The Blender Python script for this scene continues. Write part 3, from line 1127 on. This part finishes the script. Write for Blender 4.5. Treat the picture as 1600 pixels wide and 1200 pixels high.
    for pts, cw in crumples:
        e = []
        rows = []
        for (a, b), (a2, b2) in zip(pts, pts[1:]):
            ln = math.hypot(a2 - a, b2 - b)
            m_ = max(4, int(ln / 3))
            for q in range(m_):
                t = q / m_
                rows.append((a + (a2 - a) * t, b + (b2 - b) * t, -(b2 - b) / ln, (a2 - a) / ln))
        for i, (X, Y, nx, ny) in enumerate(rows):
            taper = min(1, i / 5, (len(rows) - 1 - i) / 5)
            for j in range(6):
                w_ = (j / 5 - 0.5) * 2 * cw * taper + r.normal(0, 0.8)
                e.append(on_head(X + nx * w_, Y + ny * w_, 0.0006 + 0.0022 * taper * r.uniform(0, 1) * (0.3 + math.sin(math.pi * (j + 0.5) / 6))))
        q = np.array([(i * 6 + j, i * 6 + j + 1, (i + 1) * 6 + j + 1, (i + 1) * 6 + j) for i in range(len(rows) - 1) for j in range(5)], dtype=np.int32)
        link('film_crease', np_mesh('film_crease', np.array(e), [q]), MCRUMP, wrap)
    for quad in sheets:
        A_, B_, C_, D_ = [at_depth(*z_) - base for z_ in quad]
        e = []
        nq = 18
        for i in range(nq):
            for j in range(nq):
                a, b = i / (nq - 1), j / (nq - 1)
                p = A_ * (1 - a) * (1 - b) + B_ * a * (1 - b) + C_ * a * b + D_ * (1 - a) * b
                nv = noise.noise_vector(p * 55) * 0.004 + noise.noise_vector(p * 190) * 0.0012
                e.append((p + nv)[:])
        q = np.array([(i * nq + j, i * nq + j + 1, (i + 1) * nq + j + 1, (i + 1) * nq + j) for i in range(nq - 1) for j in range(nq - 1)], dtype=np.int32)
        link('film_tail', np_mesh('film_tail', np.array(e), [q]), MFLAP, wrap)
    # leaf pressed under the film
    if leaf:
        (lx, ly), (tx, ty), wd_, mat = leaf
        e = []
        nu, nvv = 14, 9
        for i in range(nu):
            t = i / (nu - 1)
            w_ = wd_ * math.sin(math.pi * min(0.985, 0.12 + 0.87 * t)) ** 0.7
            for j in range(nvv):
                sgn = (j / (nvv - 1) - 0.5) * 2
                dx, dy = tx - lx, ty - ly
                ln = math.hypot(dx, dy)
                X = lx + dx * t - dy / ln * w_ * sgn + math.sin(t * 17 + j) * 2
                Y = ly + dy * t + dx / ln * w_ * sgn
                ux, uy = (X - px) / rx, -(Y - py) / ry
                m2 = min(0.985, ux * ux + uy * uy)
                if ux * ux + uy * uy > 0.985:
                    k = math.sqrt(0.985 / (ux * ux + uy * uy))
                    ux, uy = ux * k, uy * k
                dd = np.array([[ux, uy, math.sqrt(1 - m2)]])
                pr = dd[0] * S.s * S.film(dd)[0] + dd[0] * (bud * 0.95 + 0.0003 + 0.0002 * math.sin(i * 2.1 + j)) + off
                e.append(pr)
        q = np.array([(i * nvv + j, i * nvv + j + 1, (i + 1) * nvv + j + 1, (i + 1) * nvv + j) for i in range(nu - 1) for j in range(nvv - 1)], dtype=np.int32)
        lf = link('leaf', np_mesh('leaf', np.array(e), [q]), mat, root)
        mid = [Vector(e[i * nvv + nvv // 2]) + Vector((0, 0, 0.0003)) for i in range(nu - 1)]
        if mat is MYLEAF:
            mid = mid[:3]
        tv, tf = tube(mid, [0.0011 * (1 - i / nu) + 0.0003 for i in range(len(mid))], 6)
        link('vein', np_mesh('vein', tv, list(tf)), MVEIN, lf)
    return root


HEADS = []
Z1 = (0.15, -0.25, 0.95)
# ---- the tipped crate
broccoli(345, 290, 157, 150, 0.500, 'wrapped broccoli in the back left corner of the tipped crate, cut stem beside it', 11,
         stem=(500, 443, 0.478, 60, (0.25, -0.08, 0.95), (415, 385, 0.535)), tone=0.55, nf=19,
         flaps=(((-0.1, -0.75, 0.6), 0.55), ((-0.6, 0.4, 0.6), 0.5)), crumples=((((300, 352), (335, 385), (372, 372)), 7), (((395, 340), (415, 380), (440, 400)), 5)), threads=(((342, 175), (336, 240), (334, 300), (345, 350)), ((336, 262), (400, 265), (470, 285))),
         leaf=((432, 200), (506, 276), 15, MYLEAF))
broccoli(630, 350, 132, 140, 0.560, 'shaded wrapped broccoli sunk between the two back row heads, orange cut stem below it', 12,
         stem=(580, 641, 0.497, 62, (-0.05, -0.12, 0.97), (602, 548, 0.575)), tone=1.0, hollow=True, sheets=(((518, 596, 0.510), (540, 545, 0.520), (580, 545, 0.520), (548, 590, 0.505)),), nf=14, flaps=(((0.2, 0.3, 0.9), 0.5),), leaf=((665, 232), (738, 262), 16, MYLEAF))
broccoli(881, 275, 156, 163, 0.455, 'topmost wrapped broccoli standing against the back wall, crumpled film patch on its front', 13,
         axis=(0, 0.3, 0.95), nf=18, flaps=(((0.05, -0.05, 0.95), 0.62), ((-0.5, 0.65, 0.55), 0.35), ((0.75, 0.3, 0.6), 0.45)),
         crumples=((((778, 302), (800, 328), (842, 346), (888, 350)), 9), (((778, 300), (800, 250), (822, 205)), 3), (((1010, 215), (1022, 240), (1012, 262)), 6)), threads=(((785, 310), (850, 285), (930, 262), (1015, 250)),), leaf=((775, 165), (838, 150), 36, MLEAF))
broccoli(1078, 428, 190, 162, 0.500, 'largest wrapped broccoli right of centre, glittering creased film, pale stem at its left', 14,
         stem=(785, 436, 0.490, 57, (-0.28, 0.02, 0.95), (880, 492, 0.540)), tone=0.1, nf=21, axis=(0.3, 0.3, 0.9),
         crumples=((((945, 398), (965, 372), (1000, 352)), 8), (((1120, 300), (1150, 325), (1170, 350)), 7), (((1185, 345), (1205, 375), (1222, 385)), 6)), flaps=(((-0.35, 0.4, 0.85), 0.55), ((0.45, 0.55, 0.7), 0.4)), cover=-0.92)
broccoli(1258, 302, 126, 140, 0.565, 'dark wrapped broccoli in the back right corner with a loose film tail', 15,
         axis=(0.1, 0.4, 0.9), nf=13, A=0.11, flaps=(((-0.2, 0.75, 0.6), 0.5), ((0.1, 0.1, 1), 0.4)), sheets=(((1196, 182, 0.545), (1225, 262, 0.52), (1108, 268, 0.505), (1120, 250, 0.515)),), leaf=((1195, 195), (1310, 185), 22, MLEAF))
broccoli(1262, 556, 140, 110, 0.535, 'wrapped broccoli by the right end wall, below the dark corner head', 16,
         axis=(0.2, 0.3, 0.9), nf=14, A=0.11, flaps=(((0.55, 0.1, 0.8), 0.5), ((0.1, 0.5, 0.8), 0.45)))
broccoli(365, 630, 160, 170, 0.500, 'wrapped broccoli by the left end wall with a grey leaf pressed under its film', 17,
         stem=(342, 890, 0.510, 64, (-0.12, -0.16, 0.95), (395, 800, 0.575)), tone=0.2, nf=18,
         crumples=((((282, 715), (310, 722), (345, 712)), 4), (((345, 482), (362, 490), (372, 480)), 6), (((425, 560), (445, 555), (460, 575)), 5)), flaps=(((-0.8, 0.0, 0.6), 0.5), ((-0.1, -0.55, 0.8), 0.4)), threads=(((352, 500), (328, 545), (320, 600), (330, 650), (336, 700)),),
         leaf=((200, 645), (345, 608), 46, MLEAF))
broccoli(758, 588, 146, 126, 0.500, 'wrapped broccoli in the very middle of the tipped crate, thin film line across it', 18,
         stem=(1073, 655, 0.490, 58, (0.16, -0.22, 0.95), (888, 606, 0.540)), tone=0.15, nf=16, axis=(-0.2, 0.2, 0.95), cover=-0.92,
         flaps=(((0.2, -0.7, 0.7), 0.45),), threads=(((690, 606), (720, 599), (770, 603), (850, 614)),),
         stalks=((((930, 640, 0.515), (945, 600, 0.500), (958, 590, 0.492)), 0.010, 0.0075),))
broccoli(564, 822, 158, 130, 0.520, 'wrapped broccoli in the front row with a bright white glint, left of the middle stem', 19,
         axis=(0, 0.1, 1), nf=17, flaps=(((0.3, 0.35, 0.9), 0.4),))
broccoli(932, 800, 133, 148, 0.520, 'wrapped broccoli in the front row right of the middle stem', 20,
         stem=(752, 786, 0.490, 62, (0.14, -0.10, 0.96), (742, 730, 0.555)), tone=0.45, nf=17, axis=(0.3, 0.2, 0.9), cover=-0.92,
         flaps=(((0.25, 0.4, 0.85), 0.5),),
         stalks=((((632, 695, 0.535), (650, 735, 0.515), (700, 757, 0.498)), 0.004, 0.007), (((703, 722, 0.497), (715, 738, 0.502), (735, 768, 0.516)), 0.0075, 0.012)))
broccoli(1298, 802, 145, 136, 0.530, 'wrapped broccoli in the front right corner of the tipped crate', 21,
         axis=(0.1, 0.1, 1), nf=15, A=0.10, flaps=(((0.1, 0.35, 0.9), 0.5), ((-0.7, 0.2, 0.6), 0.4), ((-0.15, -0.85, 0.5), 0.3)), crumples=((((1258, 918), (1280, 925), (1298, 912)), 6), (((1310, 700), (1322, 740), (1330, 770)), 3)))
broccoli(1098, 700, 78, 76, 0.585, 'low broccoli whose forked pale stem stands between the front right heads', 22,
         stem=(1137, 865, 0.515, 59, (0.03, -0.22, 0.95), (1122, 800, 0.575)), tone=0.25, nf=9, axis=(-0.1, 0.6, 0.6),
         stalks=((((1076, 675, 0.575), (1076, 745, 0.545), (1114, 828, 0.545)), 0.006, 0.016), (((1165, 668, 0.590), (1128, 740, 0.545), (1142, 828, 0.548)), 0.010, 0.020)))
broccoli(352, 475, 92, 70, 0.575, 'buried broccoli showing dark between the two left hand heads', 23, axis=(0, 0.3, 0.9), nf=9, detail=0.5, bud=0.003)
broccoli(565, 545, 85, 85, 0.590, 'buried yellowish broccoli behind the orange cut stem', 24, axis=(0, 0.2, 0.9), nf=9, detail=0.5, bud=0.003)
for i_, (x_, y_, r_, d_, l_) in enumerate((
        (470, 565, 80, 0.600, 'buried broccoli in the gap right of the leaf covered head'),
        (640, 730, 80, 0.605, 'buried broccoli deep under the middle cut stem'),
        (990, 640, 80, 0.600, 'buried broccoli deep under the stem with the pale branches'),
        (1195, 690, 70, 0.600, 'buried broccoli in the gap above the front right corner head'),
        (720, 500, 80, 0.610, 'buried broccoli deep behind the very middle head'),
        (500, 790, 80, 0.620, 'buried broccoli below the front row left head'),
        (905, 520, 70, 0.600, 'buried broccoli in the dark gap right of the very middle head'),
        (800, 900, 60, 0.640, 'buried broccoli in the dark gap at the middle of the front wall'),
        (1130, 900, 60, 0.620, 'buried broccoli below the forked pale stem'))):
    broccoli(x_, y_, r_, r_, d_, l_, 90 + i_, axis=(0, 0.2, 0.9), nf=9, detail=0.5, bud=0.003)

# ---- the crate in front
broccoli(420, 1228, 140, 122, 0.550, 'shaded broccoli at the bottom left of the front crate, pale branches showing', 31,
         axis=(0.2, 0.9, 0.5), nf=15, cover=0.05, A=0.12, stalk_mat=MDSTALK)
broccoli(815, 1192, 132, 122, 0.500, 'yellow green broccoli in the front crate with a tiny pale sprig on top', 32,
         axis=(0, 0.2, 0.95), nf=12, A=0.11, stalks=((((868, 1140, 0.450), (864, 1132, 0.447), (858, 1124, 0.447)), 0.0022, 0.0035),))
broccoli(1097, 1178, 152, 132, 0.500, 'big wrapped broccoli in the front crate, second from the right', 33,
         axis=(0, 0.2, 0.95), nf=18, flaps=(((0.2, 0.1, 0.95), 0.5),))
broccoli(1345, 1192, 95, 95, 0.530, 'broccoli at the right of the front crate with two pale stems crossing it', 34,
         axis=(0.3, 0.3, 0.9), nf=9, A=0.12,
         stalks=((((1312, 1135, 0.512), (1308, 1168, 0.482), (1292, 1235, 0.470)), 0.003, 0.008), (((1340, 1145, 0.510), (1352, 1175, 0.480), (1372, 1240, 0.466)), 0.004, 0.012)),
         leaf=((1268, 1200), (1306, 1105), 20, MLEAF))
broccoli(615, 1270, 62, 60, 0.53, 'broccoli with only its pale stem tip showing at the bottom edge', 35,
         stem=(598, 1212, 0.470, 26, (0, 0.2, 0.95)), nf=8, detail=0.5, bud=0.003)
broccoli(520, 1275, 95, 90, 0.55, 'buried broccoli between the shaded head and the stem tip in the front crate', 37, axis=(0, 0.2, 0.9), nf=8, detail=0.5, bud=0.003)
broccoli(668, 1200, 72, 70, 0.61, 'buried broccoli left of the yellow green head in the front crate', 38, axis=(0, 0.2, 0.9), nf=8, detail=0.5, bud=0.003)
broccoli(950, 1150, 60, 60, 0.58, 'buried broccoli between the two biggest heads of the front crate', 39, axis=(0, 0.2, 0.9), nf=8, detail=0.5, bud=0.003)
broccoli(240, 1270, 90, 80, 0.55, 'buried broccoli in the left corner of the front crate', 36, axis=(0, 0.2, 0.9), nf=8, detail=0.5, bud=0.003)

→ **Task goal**
Copy each line of the listing that includes "from".

→ **Full output**
The Blender Python script for this scene continues. Write part 3, from line 1127 on. This part finishes the script. Write for Blender 4.5. Treat the picture as 1600 pixels wide and 1200 pixels high.
broccoli(1097, 1178, 152, 132, 0.500, 'big wrapped broccoli in the front crate, second from the right', 33,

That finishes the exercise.